START

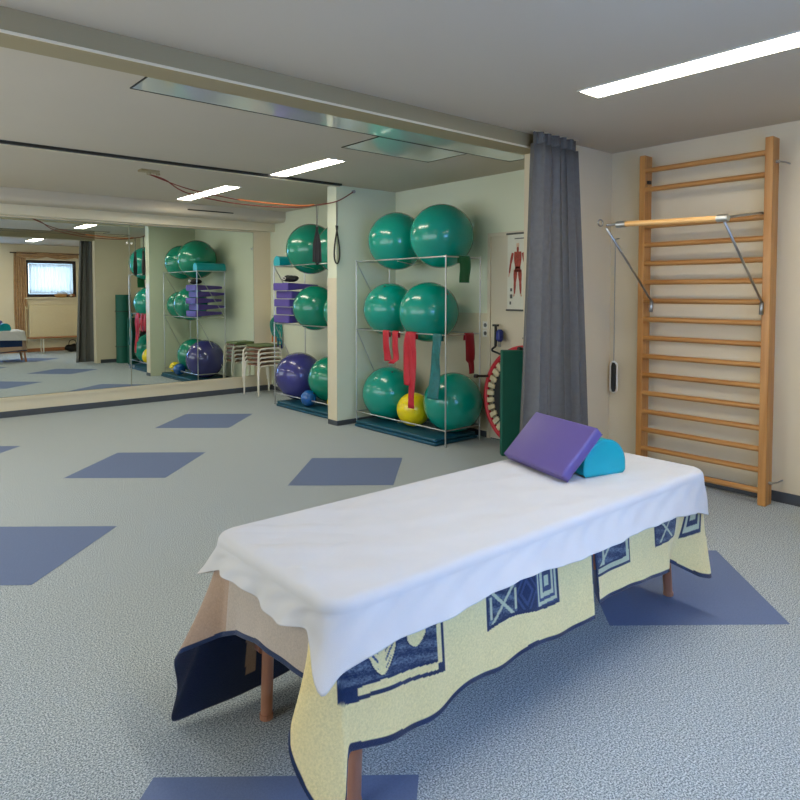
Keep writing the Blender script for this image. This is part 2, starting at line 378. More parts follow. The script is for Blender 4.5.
bm = bmesh.new(); tube(bm, smooth_path([(-.09, 0, .17), (-.07, 0, .27), (0, 0, .30), (.07, 0, .27), (.09, 0, .17)], 5), .009); fin('bag_handle', bm, M['blackmesh'], bg, smooth=True)
# basket on the sill
bs = root('sill_basket', (4.42, V0 + .035, 1.369), 'small tan wicker basket with cloth on the sill of the small window', 'basket')
bm = bmesh.new(); tube(bm, [(0, 0, 0), (0, 0, .005), (0, 0, .04), (0, 0, .09)], [.05, .06, .075, .085], 20)
for v in bm.verts: v.co.x *= 1.9; v.co.y *= .55
fin('basket_body', bm, M['tan'], bs, smooth=True)
bm = bmesh.new(); bmesh.ops.create_uvsphere(bm, u_segments=18, v_segments=10, radius=1)
for v in bm.verts: v.co = Vector((v.co.x * .13 + .03, v.co.y * .04, .10 + v.co.z * .04 + .01 * math.sin(v.co.x * 5)))
fin('folded_cloth', bm, M['white_voile'], bs, smooth=True)
bs2 = root('shell_ornament', (4.68, V0 + .03, 1.369), 'round dark and cream ornament on the window sill beside the wicker basket', 'ornament')
bm = bmesh.new(); bmesh.ops.create_uvsphere(bm, u_segments=18, v_segments=10, radius=1)
for v in bm.verts: v.co = Vector((v.co.x * .085, v.co.y * .04, .05 + v.co.z * .05))
fin('ornament_body', bm, M['brownwood'], bs2, smooth=True)
bm = bmesh.new(); tube(bm, [(-.03, .035, .05), (-.03, .044, .05)], .03, 14); fin('ornament_face', bm, M['dado'], bs2)

# ------------------------------------------------------------------ mirrors
def mirror(u0, u1, lab):
    r = root('wall_mirror_panel', ((u0 + u1) / 2, VM, .24), lab, 'mirror', 'wall mirrors above the cream ledge')
    h = (u1 - u0) / 2
    bm = bmesh.new(); bx(bm, -h + .003, h - .003, -.006, -.001, 0, 2.16); fin('mirror_edge', bm, M['mirror_edge'], r)
    bm = bmesh.new(); v = [bm.verts.new(p) for p in ((-h + .006, -.0065, .003), (h - .006, -.0065, .003), (h - .006, -.0065, 2.157), (-h + .006, -.0065, 2.157))]; bm.faces.new(v[::1]); fin('mirror_glass', bm, M['mirror'], r)
    bm = bmesh.new()
    for x in (-h + .03, h - .03):
        for z in (.25, 1.9): bx(bm, x - .012, x + .012, -.011, -.007, z, z + .03)
    fin('mirror_clip', bm, M['chrome'], r)
mirror(3.0, 4.83, 'large wall mirror panel reflecting the ball rack, nearest the stacked stools')
mirror(1.17, 3.0, 'large wall mirror panel reflecting the small window and the covered table')

# ------------------------------------------------------------------ lamps
def lamp(u, v0, v1, wd, lab, z=HC):
    r = root('ceiling_lamp', (u, (v0 + v1) / 2, z), lab, 'ceiling light', 'long recessed ceiling lamps')
    L = (v1 - v0) / 2; a = wd / 2
    bm = bmesh.new()
    for x0, x1, y0, y1 in ((-a - .012, -a, -L - .012, L + .012), (a, a + .012, -L - .012, L + .012), (-a, a, -L - .012, -L), (-a, a, L, L + .012)): bx(bm, x0, x1, y0, y1, -.006, 0)
    fin('lamp_frame', bm, M['reflector'], r)
    bm = bmesh.new(); bx(bm, -a, a, -L, L, -.003, -.001); fin('lamp_diffuser', bm, M['tube'], r)
    bm = bmesh.new(); bx(bm, -a, a, L - .045, L - .04, -.012, -.003); fin('lamp_end_baffle', bm, M['reflector'], r)
lamp(3.48, 0.80, 2.35, .19, 'long ceiling lamp above the wooden wall bars, the nearest and largest one')
lamp(3.46, 4.96, 6.0, .175, 'bright ceiling lamp in the middle bay between beam and ceiling track')
lamp(3.43, 6.95, 8.34, .175, 'farthest ceiling lamp, close to the mirror wall, crossed by the hanging cord')
lamp(1.7, 0.05, 1.55, .19, 'added unseen ceiling lamp close to the large window behind the table')  # out-of-view lamp added to brighten the floor in front
lamp(-.2, 4.6, 6.0, .2, 'added unseen ceiling lamp in the middle bay near the added side windows')  # out-of-view lamp added to even out the light in this bay
lamp(0.2, 6.95, 8.34, .2, 'added unseen ceiling lamp by the mirror wall near the added side windows')  # another added lamp out of view, balances the far row

# glossy panels let into the ceiling just behind the beam
def cpanel(x0, x1, y0, y1, lab):
    r = root('ceiling_panel', ((x0 + x1) / 2, (y0 + y1) / 2, HC), lab, 'ceiling panel', 'glossy panels in the ceiling behind the beam')
    a, b = (x1 - x0) / 2, (y1 - y0) / 2
    bm = bmesh.new(); bx(bm, -a, a, -b, b, -.004, 0); fin('panel_sheet', bm, M['gloss_panel'], r)
    bm = bmesh.new()
    for p in ((-a - .008, -a, -b - .008, b + .008), (a, a + .008, -b - .008, b + .008), (-a, a, b, b + .008), (-a, a, -b - .008, -b)): bx(bm, *p, -.006, 0)
    fin('panel_joint', bm, M['groove'], r)
cpanel(1.345, 4.7, 3.5, 4.0, 'long glossy ceiling strip behind the beam reflecting the balls')
cpanel(3.2, 4.15, 4.016, 4.5, 'short glossy ceiling hatch in front of the ball racks')


# ------------------------------------------------------------------ grey curtain
cu = root('grey_curtain', (4.28, 3.13, HC), 'tall grey pleated curtain hanging beside the opening next to the wall bars', 'curtain')
def cpath(t, h):
    x0 = -.33 - .12 * h; x1 = .18 + .22 * h
    x = x0 + (x1 - x0) * t
    ph = t * 2 * PI * 5.5 + .6 * math.sin(t * 9)
    a = .045 + .02 * math.sin(t * 13 + 1)
    return (x + .012 * math.sin(ph * 2), a * math.sin(ph) * (.75 + .35 * h) + .012 * math.sin(ph * 2.3 + h * 2))
fabric('curtain_cloth', cpath, .02 - HC, -.085, 260, 26, M['curtain'], cu, .004)
fabric('curtain_heading', lambda t, h: (-.33 + .51 * t + .003 * math.sin(t * 170), .004 * math.sin(t * 2 * PI * 13) + .022 * math.sin(t * 2 * PI * 5.5)), -.09, -.005, 260, 3, M['curtain'], cu, .006)
bm = bmesh.new(); bx(bm, -.34, .19, -.02, .02, -.005, 0); fin('curtain_rail', bm, M['dado'], cu)

# ------------------------------------------------------------------ ball racks
def rack(v0, v1, lab, stubend):
    r = root('ball_rack', (4.47, v0, 0), lab, 'storage rack', 'chrome ball racks')
    D = .48; L = v1 - v0; rr = .0075
    for (x, y) in ((0, 0), (0, L), (D, 0), (D, L)):
        bm = bmesh.new(); tube(bm, [(x, y, 0), (x, y, 1.86)], rr); bx(bm, x - .012, x + .012, y - .012, y + .012, 0, .012); fin('post', bm, M['chrome'], r, smooth=True, auto=.6)
    for z in (.155, 1.085, 1.845):
        bm = bmesh.new(); tube(bm, [(0, 0, z), (D, 0, z), (D, L, z), (0, L, z)], rr * .9, closed=True)
        tube(bm, [(0, L / 2, z - .02), (D / 2, L / 2, z - .055), (D, L / 2, z - .02)], .004)
        fin('shelf_rail', bm, M['chrome'], r)
    for z0, z1 in ((1.085, 1.845), (.155, 1.085)):
        for y in ((L,) if stubend else (0, L)):
            bm = bmesh.new(); tube(bm, [(0, y, z1), (D, y, z0)], .0055); fin('brace', bm, M['chrome'], r)
    return r
rack(4.59, 6.03, 'chrome tube rack of teal balls standing beside the round trampoline', True)
rack(6.44, 7.87, 'chrome tube rack holding balls and purple wedges beyond the partition stub', False)

def ball(u, v, z, r, m, lab, group='exercise balls', seed=0):
    o = root('exercise_ball', (u, v, z), lab, 'ball', group)
    bm = bmesh.new()
    prof = []
    n = 44
    for i in range(n + 1):
        a = PI * i / n; k = 1 - .0025 * (math.cos(a * 26) > .72) * (0.35 < a < 2.8)
        prof.append((r * k * math.sin(a), -r * k * math.cos(a)))
    seg = 56
    bot = bm.verts.new((0, 0, -r)); top = bm.verts.new((0, 0, r)); rings = []
    for i in range(1, n): rings.append([bm.verts.new((prof[i][0] * math.cos(2 * PI * k / seg), prof[i][0] * math.sin(2 * PI * k / seg), prof[i][1])) for k in range(seg)])
    for k in range(seg):
        bm.faces.new((bot, rings[0][(k + 1) % seg], rings[0][k])); bm.faces.new((top, rings[-1][k], rings[-1][(k + 1) % seg]))
        for i in range(n - 2): bm.faces.new((rings[i][k], rings[i][(k + 1) % seg], rings[i + 1][(k + 1) % seg], rings[i + 1][k]))
    b = fin('ball_skin', bm, m, o, smooth=True)
    random.seed(seed); b.rotation_euler = (random.uniform(-1, 1), random.uniform(-1, 1), random.uniform(0, 6))
    bm = bmesh.new(); tube(bm, [(0, 0, r * .985), (0, 0, r + .003)], .012, 14); p = fin('valve_plug', bm, M['plug'], b)
    return o
ball(4.71, 5.61, 2.06, .315, M['teal'], 'teal exercise ball on the top shelf, nearer the partition stub', seed=1)
ball(4.71, 4.90, 2.07, .325, M['teal'], 'teal exercise ball on the top shelf above the green band', seed=2)
ball(4.71, 5.73, 1.31, .295, M['teal'], 'smaller teal ball on the middle shelf behind the first red band', seed=3)
ball(4.71, 5.09, 1.295, .312, M['teal'], 'large teal ball on the middle shelf above the petrol band', seed=4)
ball(4.72, 5.76, .365, .30, M['teal'], 'teal ball on the bottom rail beside the yellow ball, under the double red band', seed=5)
ball(4.795, 4.815, .375, .305, M['teal'], 'teal ball on the bottom rail next to the trampoline', seed=6)
ball(4.66, 5.27, .256, .18, M['yellow'], 'yellow exercise ball between two teal balls at the bottom', seed=7)
ball(4.71, 7.33, 2.06, .325, M['green'], 'green exercise ball on the top shelf behind the hanging slings', seed=8)
ball(4.71, 6.69, 2.03, .30, M['green'], 'green ball on the top shelf mostly hidden by the stub, seen in the mirror', seed=9)
ball(4.66, 7.165, 1.30, .285, M['green'], 'green ball on the middle shelf beside the purple wedges', seed=10)
ball(4.71, 6.62, 1.27, .25, M['green'], 'smaller green ball on the middle shelf tight behind the stub', seed=11)
ball(4.70, 7.63, .385, .315, M['navy_ball'], 'large violet-blue ball on the bottom rail beside the stools', seed=12)
ball(4.78, 7.0, .40, .29, M['green'], 'green ball at the bottom between the violet ball and the stub', seed=13)
ball(4.485, 7.06, .176, .10, M['blue_ball'], 'small blue ball under the green and violet balls', seed=14)
ball(4.58, 6.62, .17, .095, M['yellow'], 'small yellow ball seen in the mirror at the bottom of the far rack', seed=15)

def floor_mat(u0, u1, v0, v1, lab):
    r = root('folded_floor_mat', ((u0 + u1) / 2, (v0 + v1) / 2, 0), lab, 'exercise mat', 'petrol mats under the racks')
    a, b = (u1 - u0) / 2, (v1 - v0) / 2
    for k in range(2):
        bm = bmesh.new(); bx(bm, -a + .01 * k, a - .01 * k, -b + .015 * k, b - .01 * k, .002 + .036 * k, .034 + .036 * k); fin('mat_layer', bm, M['tealmat'], r, bevel=.012, seg=3, smooth=True)
floor_mat(4.40, 5.0, 4.66, 5.98, 'petrol blue folded mat under the rack next to the trampoline')
floor_mat(4.40, 5.0, 6.42, 7.72, 'petrol blue folded mat under the far rack beyond the stub')

# purple wedges stacked on the far rack
def wedge_mesh():
    bm = bmesh.new(); prism(bm, [(0, 0), (.46, .035), (.46, .075), (0, .10)], 1, -.20, .20)
    me = bpy.data.meshes.new('wedge_foam'); bmesh.ops.recalc_face_normals(bm, faces=bm.faces); bmesh.ops.bevel(bm, geom=bm.edges[:], offset=.008, segments=2, affect='EDGES'); bm.to_mesh(me); bm.free()
    for p in me.polygons: p.use_smooth = True
    me.set_sharp_from_angle(angle=.7)
    return me
wm = wedge_mesh()
wl = ['lowest of the five purple wedges, resting on the middle rail', 'second purple wedge from the bottom of the stack on the rack', 'middle wedge of the five purple wedges on the far rack', 'fourth purple wedge up, just under the topmost one', 'topmost purple wedge of the stack on the far rack']
for k in range(5):
    o = link('foam_wedge', wm if k else wm, M['purple_dark'] if k == 0 else None)
    tag(o, wl[k], 'wedge cushion', 'purple wedges on the far rack')
    o.location = (4.45 + (.045 if k % 2 else 0), 7.66 + .012 * math.sin(k * 2.1), 1.10 + k * .106); o.rotation_euler.z = .03 * math.sin(k * 3)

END

**AIM OF THE EXERCISE**: Everything from the first line of the listing above through the line that contains "bm, M['dado'], bs2)" is to be restated word for word, minus the pictures.

**FINAL RESULT**:
Keep writing the Blender script for this image. This is part 2, starting at line 378. More parts follow. The script is for Blender 4.5.
bm = bmesh.new(); tube(bm, smooth_path([(-.09, 0, .17), (-.07, 0, .27), (0, 0, .30), (.07, 0, .27), (.09, 0, .17)], 5), .009); fin('bag_handle', bm, M['blackmesh'], bg, smooth=True)
# basket on the sill
bs = root('sill_basket', (4.42, V0 + .035, 1.369), 'small tan wicker basket with cloth on the sill of the small window', 'basket')
bm = bmesh.new(); tube(bm, [(0, 0, 0), (0, 0, .005), (0, 0, .04), (0, 0, .09)], [.05, .06, .075, .085], 20)
for v in bm.verts: v.co.x *= 1.9; v.co.y *= .55
fin('basket_body', bm, M['tan'], bs, smooth=True)
bm = bmesh.new(); bmesh.ops.create_uvsphere(bm, u_segments=18, v_segments=10, radius=1)
for v in bm.verts: v.co = Vector((v.co.x * .13 + .03, v.co.y * .04, .10 + v.co.z * .04 + .01 * math.sin(v.co.x * 5)))
fin('folded_cloth', bm, M['white_voile'], bs, smooth=True)
bs2 = root('shell_ornament', (4.68, V0 + .03, 1.369), 'round dark and cream ornament on the window sill beside the wicker basket', 'ornament')
bm = bmesh.new(); bmesh.ops.create_uvsphere(bm, u_segments=18, v_segments=10, radius=1)
for v in bm.verts: v.co = Vector((v.co.x * .085, v.co.y * .04, .05 + v.co.z * .05))
fin('ornament_body', bm, M['brownwood'], bs2, smooth=True)
bm = bmesh.new(); tube(bm, [(-.03, .035, .05), (-.03, .044, .05)], .03, 14); fin('ornament_face', bm, M['dado'], bs2)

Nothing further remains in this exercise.